Tanto mais que a esta caberá a decisão e eventual reorganização do giro.
O
imemorial serve para sustentar e defender direitos existentes e não para
recuperar direitos eventualmente perdidos pelo não exercício. De resto, dizem-nos os antiquíssimos brocardos que o Direito
não socorre os que dormem, Dormientibus non sucurrit ius; e o fruto sem uso não se pode haver, Fructus sine usu esse non potest.
E
com duas latinadas destas, arrumava a questão em desfavor do cliente. Mas o que se
pretendia, como é óbvio, era exactamente o contrário: afastar a aplicabilidade
liminar de tais expressões sentenciadoras. O que se conseguiu. Tanto mais que, tal como diz outro brocardo não menos antigo: qui iure suo utitur, neminem laedit, quem
usa o seu direito, não prejudica ninguém.
Foi
fácil descobrir onde parava o direito. Vários e diferentes direitos, até. De vários
prédios. Caseiros antigos, entretanto feitos proprietários de pequenas parcelas
doutrora grandes propriedades, foram ficando com as quantidades e horas d’água de
seus Senhores doutrora.
Nas
investigações entretanto realizadas, apareceram uns documentos, datados de 1858, de
uma acção encabeçada pelos Viscondes de Alpendurada contra um casal de Santa
Maria do Monte, para defesa do direito imemorial de se aproveitarem da água
chamada do rego do Correlos. O que se nos afigurou como muito curioso e
interessante. Os Viscondes de Alpendurada a reivindicar o direito à água do
rego do Correlos!? Estes preciosos documentos permitiram restaurar os direitos
na sua plenitude.
Satisfeita
a questão de Direito, não resistimos à tentação de aprofundar a questão sob o
ponto de vista histórico.
Não
conseguimos, no entanto, saber quando terá sido rasgado o rego do Correlos. É
imemorial. O que quer dizer de um tempo tão antigo que o seu início se perdeu
da memória dos vivos. Sumiram-se também os documentos da sua criação,
constituição e história.
Já
os Viscondes de Alpendurada entraram em posse de propriedades em Rossas, pela
compra que delas fizeram a Bernardino Portugal da Graça que as havia adquirido
a Maria Antónia Leite Pereira Melo Virgolino, herdeira universal
de seu filho único, António Virgolino Saraiva Mendes de Vasconcelos Cirne, também este herdeiro universal de seu
avô Teotónio Mendes de Vasconcelos e Cirne. Sim, exactamente, os do Morgadio de
Terçoso, Senhores do escravo que abriu o Rego do Preto, do ribeiro da Escaiba à
Quinta de Terçoso. Quiçá, muito provavelmente, rasgado na mesma altura do rego do Correlos.

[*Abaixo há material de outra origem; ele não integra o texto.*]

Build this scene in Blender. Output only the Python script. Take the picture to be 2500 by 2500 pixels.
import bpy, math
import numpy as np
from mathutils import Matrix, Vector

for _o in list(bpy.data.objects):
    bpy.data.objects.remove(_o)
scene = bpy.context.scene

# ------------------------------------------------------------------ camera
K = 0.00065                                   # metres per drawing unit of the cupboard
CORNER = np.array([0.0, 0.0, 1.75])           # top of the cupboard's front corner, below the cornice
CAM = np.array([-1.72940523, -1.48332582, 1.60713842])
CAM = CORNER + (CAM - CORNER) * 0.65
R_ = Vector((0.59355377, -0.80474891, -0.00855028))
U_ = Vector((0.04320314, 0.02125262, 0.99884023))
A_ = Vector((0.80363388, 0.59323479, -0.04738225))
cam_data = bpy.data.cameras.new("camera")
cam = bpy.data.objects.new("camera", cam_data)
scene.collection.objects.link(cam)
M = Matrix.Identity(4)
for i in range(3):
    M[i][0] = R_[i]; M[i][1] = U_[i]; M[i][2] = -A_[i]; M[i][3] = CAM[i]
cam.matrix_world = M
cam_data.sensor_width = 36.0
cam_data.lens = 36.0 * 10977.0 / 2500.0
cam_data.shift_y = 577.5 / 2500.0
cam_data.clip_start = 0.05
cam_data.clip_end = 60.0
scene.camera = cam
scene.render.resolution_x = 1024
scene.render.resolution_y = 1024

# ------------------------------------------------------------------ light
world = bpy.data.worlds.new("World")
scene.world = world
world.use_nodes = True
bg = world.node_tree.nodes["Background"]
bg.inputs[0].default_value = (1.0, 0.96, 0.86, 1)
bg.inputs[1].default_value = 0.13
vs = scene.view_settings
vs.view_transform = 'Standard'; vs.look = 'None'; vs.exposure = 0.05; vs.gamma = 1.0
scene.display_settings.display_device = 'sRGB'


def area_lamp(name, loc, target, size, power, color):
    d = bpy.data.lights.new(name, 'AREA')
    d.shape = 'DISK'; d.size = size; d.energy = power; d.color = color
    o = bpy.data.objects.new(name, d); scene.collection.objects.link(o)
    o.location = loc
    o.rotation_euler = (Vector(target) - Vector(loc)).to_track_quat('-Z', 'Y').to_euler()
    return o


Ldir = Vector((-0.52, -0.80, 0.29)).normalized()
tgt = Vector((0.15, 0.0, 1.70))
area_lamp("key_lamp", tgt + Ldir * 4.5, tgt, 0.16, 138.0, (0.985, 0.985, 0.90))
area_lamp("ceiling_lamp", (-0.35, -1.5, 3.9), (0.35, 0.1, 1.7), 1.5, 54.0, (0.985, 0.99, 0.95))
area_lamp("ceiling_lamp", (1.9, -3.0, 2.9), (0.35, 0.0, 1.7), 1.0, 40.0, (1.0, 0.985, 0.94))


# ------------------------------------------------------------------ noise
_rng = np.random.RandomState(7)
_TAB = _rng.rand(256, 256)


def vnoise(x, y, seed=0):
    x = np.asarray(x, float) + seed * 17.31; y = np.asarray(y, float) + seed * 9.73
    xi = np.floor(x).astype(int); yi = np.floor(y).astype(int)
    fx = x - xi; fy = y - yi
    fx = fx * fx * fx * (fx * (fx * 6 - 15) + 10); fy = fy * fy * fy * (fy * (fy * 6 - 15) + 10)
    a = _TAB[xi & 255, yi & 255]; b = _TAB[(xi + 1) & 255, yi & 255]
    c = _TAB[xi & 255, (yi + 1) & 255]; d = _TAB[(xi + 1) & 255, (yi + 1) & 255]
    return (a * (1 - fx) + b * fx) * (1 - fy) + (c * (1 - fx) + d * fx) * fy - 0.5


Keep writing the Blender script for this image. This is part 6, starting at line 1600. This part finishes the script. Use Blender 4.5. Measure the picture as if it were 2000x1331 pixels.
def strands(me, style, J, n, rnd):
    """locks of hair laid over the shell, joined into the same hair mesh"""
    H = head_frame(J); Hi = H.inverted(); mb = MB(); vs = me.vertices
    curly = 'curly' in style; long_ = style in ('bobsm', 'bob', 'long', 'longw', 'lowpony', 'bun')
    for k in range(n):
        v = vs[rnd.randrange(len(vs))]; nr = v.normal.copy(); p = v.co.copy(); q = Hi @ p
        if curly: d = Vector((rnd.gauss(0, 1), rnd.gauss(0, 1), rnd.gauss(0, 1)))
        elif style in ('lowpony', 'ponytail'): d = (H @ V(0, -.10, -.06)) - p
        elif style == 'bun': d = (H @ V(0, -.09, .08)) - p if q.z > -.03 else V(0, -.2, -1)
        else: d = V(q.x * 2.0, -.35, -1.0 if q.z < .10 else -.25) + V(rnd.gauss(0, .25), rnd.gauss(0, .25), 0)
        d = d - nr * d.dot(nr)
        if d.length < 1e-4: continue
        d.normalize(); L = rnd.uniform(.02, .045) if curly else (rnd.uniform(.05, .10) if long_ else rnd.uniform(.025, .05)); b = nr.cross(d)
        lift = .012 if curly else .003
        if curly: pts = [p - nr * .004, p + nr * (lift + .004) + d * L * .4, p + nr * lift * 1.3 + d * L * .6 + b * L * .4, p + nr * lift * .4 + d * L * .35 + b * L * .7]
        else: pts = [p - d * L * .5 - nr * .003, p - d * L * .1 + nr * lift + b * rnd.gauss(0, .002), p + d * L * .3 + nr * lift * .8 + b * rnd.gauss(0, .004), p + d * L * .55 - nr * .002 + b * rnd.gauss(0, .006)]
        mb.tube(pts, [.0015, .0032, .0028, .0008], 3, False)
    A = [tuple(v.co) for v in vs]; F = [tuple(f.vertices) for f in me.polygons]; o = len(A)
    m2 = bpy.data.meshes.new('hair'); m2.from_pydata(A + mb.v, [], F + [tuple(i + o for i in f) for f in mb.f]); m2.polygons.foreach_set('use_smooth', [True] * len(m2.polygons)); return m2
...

Os Viscondes de Alpendurada não só entraram então
na posse dos bens que outrora constituíram o Morgado de Terçoso, como, através
do seu procurador José Francisco de Oliveira, entretanto residente na Casa do
Corregato, exerceram essa posse e defenderam os direitos inerentes aos mesmos,
como foi o caso da acção intentada contra o casal de Santa Maria do Monte,
para defesa do direito imemorial de se aproveitarem da água chamada do rego do
Correlos, regadio que atravessa a encosta soalheira e oposta à Casa e Quinta de
Terçoso, servindo, entre outras propriedades, a Casa e Quinta do Corregato.
Pouco tempo depois da passagem das propriedades ao
Visconde de Alpendurada, e aquando da arrematação dos bens que tinham
pertencido ao Mosteiro de Arouca, foram oferecidos os bens do Morgado de
Terçoso a José Gaspar da Graça, herdeiro do Conde de Ferreira, comerciante no
Porto, que adquiriu aqueles e estes, transformando-se num dos maiores
proprietários de Arouca. Bens que por fim, foram administrados e sucessivamente
vendidos por Henrique da Graça de Oliveira Monteiro de Barros Gomes.
Quanto
ao mais, a água de regadio é um bem preciosíssimo, mormente de Março a
Setembro, meses em que se deve cumprir o giro. A terra é de rios, mas o relevo
é acidentado, sendo muitos os campos que se estendem até meia encosta. Um bem
tão precioso, que já serviu mesmo de promessa de liberdade a escravos e já
motivou muitos conflitos e litígios, cabeças abertas à enxadada, trocas de
tiros, esperas, ajustes e mortes até.